João Pedro Pais
Não conheço a totalidade da sua vasta obra. Felizmente, penso eu. Contudo, sinto-me suficientemente à vontade para desabafar convosco: este meu companheiro de estrada pelos acidentados caminhos da música é mais um transtorno-acumulador. Que espécie de reacção cutânea pode provocar num humano de constituição normal um refrão que diz "é mentira! é mentira!"? E se for repetido várias vezes, num prolongamento que excede - e com brutalidade - o limite da paciência e da tolerância auditiva? "É mentira! É mentira!"... além do mais é um plágio - ou seja, um transtorno-acumulador dentro de um outro transtorno-acumulador (ver post sobre "Plágio") - de uma cantiga popular portuguesa, que ia assim:
"é mentira, é mentira,
é mentira sim senhor,
eu nunca pedi um beijo,
quem mo deu foi meu amor"
Com vantagem para a cantiga popular pela superior complexidade lírica. Isto porque se depreende que JPP (não confundir com Pacheco Pereira, que esse não compõe. Ainda.) chega ao ponto do "É mentira!", esquece-se do que é que é mentira e repete, numa tentativa de recuperação da memória, "É mentira!". Mas nunca se chega a saber que raio de mentira é essa. No caso da cantiga, sabemos: é mentira que a sujeita pediu o beijo, tratou-se apenas de uma oferta singela, não de um pedido descarado.

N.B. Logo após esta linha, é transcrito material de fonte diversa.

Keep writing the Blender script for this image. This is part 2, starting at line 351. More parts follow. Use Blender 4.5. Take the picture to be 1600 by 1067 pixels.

João Pedro Pais é um ser irritante. E essa irritância é agravada pela atenção que lhe é dispensada pelas rádios e televisões portuguesas de cada vez que o trovador decide alimentar o mercado musical nacional com uma dúzia de reciclagens mal paridas de cançonetismo obsoleto, recheadas de verborreia que, sendo esforçadas, não chegam para ultrapassar um Tony de Matos ou um Carlos Mendes em matéria de romantismo. E que respeito merece uma personagem que canta para a sua amada qualquer coisa do género: eu sou "o átrio da escada para tu sentares"?! Mas que miúda será essa que se sente lisonjeada por ter à disposição "um átrio da escada" para se sentar? Porquê um átrio? Um átrio da escada?! Ó, caro amigo... ninguém se senta no átrio da escada a não ser que lá existam bancos, cadeiras ou sofás. E, nesse caso, a pessoa não se senta propriamente no "átrio da escada". Senta-se no objecto... "o átrio da escada para tu te sentares"... onde é que ele quer chegar com isto? Quer que a rapariga se sente no chão? Por que não "o degrau da escada para tu te sentares"?! Acho que fazia mais sentido. E sempre era mais confortável para a miúda, especialmente se a escada fosse de madeira e tivesse uma carpete fofa.